Autocar confidential: Volvo’s views on saloons, Lexus holds on to hybrids and more

In this week’s stroll through motoring’s backstage area, we hear how Volkswagen plans to revolutionise online car buying, why Lexus thinks hybrids are still so important and more. 

Volkswagen’s quick click 

Volkswagen aims to introduce a new car-buying experience with the ID 3 EV, which will be launched in September, with sales boss Jürgen Stackmann saying the firm plans to enable “10 clicks to a finished car” when ordering one. But although it is moving towards online buying, he said dealerships will still be key: “In China, people do everything on their phone – except buy cars. You still need to touch and test a car.” 

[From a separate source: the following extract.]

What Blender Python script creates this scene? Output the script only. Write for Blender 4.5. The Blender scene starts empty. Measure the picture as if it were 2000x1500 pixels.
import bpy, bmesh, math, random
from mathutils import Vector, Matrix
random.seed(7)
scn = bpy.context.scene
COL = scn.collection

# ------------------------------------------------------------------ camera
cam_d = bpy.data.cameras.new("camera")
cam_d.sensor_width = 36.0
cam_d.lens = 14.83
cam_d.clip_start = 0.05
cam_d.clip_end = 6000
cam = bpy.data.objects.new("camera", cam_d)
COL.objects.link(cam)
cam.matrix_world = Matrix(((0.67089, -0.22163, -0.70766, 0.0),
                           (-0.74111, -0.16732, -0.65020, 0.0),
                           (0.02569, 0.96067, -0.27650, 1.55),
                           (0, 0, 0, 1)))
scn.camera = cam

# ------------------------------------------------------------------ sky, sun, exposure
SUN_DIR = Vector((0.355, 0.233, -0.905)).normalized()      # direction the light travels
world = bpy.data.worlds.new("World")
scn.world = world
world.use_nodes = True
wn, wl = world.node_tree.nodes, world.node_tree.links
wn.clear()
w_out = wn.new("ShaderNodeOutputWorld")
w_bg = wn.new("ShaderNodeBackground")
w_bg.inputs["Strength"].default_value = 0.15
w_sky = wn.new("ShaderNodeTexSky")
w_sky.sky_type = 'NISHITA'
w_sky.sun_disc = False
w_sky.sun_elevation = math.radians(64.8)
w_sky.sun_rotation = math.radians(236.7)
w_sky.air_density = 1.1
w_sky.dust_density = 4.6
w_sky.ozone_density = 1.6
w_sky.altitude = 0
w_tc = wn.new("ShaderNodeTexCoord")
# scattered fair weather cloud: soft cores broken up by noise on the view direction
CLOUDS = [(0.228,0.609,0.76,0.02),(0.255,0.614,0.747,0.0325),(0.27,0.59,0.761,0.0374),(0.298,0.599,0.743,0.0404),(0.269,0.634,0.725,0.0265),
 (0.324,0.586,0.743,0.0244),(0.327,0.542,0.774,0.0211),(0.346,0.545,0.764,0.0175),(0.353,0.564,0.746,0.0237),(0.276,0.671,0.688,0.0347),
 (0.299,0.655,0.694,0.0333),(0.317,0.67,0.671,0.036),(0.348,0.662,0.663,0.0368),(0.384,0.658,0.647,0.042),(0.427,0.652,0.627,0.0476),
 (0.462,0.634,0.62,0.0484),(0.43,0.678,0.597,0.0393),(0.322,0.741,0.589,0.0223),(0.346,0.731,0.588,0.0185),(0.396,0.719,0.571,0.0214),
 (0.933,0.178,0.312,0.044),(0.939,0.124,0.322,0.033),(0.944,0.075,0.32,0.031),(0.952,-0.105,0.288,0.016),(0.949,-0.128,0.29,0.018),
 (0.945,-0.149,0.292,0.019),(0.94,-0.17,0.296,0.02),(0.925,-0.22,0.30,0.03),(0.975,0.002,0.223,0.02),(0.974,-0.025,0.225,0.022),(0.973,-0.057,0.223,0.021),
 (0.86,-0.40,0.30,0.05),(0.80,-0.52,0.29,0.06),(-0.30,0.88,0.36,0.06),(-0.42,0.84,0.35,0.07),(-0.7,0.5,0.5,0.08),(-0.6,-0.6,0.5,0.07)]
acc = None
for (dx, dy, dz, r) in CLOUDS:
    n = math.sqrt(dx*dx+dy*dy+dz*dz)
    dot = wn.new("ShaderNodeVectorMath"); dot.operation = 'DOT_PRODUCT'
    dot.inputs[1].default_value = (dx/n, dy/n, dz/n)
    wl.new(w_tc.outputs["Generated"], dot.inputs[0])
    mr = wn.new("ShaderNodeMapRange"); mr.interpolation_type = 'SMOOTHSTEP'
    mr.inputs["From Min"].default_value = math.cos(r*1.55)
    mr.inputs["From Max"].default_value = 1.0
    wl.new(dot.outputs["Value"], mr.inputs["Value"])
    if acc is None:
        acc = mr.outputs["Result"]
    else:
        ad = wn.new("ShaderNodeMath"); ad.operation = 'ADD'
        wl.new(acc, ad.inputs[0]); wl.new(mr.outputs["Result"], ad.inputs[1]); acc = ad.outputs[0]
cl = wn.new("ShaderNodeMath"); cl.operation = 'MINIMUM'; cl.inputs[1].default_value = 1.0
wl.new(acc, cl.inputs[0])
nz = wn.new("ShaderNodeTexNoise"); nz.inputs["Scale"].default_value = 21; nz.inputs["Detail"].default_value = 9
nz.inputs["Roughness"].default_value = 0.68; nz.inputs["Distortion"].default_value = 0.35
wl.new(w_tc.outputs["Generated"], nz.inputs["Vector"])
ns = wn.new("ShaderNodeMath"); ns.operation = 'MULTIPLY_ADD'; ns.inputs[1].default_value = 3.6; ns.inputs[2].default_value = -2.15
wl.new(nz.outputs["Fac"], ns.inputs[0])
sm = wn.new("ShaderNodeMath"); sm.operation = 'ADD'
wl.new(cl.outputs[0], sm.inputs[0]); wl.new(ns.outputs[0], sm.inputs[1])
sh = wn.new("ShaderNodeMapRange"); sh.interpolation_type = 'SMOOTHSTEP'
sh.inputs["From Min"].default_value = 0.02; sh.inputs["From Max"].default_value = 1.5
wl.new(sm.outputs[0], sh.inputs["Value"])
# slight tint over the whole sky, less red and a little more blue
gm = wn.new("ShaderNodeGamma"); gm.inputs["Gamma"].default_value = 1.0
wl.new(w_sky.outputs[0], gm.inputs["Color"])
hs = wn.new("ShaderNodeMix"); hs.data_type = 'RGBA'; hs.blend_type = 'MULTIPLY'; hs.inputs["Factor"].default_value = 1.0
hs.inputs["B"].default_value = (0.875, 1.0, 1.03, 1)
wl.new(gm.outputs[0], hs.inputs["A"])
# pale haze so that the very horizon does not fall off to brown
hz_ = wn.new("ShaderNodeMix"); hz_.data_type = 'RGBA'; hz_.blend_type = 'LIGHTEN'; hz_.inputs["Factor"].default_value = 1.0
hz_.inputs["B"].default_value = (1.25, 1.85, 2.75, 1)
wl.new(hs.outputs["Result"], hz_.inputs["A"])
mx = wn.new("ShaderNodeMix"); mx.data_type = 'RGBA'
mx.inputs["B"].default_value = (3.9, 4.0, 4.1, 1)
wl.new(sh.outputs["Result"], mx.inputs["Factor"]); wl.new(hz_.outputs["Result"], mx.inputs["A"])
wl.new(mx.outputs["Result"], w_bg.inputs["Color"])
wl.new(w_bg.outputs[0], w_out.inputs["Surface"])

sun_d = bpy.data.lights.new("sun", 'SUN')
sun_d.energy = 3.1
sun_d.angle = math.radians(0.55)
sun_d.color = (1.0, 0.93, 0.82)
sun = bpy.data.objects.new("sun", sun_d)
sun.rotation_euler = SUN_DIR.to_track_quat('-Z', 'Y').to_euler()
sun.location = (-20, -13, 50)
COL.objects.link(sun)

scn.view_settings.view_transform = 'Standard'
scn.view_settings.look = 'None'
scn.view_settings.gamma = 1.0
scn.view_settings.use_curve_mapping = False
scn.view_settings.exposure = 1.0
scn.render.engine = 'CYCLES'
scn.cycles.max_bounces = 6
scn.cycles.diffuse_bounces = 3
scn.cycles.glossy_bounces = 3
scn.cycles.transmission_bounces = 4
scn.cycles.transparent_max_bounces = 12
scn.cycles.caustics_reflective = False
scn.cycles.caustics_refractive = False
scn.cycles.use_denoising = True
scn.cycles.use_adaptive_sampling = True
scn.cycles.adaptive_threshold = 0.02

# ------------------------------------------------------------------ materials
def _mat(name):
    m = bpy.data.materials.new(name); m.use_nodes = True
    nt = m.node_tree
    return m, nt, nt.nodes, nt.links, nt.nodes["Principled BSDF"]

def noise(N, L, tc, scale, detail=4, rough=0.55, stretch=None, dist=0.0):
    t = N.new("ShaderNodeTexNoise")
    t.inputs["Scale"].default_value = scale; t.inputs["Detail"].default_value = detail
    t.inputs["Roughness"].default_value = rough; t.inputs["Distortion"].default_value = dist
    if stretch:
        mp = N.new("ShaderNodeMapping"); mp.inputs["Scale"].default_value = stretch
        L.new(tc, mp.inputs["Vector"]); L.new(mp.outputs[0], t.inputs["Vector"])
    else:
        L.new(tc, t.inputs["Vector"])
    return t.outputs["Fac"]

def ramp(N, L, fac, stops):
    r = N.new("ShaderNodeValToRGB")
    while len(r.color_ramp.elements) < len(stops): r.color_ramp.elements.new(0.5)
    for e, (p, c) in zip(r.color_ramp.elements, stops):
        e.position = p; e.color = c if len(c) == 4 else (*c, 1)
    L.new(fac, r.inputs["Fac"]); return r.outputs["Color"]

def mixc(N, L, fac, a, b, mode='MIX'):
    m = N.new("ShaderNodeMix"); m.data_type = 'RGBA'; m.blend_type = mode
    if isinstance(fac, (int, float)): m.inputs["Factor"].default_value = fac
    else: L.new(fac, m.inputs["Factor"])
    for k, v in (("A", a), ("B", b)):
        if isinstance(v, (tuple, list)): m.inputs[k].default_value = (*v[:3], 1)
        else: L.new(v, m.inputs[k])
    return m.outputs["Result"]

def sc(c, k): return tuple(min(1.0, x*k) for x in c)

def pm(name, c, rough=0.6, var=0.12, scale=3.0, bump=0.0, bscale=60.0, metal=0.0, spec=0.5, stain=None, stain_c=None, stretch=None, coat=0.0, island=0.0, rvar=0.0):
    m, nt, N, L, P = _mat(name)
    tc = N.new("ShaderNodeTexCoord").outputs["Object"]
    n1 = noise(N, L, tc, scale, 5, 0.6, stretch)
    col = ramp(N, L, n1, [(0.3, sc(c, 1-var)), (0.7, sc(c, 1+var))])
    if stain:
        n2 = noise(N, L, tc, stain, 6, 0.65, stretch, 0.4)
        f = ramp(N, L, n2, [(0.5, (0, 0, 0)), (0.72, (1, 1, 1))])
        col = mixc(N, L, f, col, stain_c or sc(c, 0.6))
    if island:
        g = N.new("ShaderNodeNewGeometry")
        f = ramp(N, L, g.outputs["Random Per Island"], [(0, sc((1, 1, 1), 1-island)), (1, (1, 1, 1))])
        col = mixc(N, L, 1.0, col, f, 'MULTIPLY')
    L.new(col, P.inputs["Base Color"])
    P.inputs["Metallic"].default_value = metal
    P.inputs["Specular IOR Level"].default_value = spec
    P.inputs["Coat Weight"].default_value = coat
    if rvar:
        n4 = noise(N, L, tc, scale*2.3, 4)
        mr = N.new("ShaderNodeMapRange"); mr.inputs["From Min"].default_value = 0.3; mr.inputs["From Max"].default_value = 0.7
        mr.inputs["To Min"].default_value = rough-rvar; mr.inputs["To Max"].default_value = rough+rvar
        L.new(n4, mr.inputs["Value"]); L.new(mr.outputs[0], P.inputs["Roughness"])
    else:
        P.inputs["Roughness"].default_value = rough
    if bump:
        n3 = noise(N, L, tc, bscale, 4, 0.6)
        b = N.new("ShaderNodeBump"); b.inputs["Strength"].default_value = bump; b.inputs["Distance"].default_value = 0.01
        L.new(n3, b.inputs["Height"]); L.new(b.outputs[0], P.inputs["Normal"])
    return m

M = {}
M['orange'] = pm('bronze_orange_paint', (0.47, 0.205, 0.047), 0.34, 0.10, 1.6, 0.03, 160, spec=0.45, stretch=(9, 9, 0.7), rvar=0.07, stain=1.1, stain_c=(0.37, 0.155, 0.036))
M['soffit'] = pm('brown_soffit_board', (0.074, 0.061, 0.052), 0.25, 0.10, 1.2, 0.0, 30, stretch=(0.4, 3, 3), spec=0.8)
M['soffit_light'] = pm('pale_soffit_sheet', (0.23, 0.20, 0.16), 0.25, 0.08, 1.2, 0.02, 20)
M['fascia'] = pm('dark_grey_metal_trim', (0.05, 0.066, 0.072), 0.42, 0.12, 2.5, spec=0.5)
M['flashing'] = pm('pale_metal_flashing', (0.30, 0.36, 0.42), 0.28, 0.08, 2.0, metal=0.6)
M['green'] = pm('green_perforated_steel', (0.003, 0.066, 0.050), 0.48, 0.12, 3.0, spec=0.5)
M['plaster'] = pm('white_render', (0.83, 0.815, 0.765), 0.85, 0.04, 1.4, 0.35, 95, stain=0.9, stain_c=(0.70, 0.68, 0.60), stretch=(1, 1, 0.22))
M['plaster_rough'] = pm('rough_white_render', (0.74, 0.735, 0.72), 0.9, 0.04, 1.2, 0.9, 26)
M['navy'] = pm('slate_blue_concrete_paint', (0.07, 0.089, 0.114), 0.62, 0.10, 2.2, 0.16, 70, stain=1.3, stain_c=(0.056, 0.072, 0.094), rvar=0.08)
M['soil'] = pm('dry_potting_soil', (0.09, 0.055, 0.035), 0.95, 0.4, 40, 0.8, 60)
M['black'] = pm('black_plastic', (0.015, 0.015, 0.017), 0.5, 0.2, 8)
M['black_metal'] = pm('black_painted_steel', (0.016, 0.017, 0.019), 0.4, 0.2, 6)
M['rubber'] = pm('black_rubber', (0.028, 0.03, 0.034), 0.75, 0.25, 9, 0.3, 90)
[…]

Honda looks forward with the e

The Honda e features a classic bonnet design, despite lacking an internal combustion engine – and that’s because it’s the best shape for visibility. Designer Ken Sahara said of the EV: “At first, we tried to make it more futuristic and did several sketches with a shorter front. But from a functional perspective, a [steeply raked] A-pillar just makes bad visibility, so we used the two-box shape.” 

Volvo can handle saloon buyers

A stronger focus on an engaging driving experience is now a “prerequisite” for any new mid-sized saloon, reckons Volvo’s UK operations director, David Baddeley. “The segment has moved in a more dynamic direction,” he said. “If driving dynamics aren’t a big need for you, you’re much more likely to end up in an SUV. The market has differentiated and now you need dynamics.” 

Lexus hybrid-ges the gap

Lexus thinks that traditional hybrids are just as worthy as the new breed of plug-in hybrids from rivals. UK boss Ewan Shepherd said: “We believe hybrid is the tech for now. It is much more practical for someone coming out of a diesel or petrol. The infrastructure in cities is not there yet to make electric and plug-in hybrid fly.”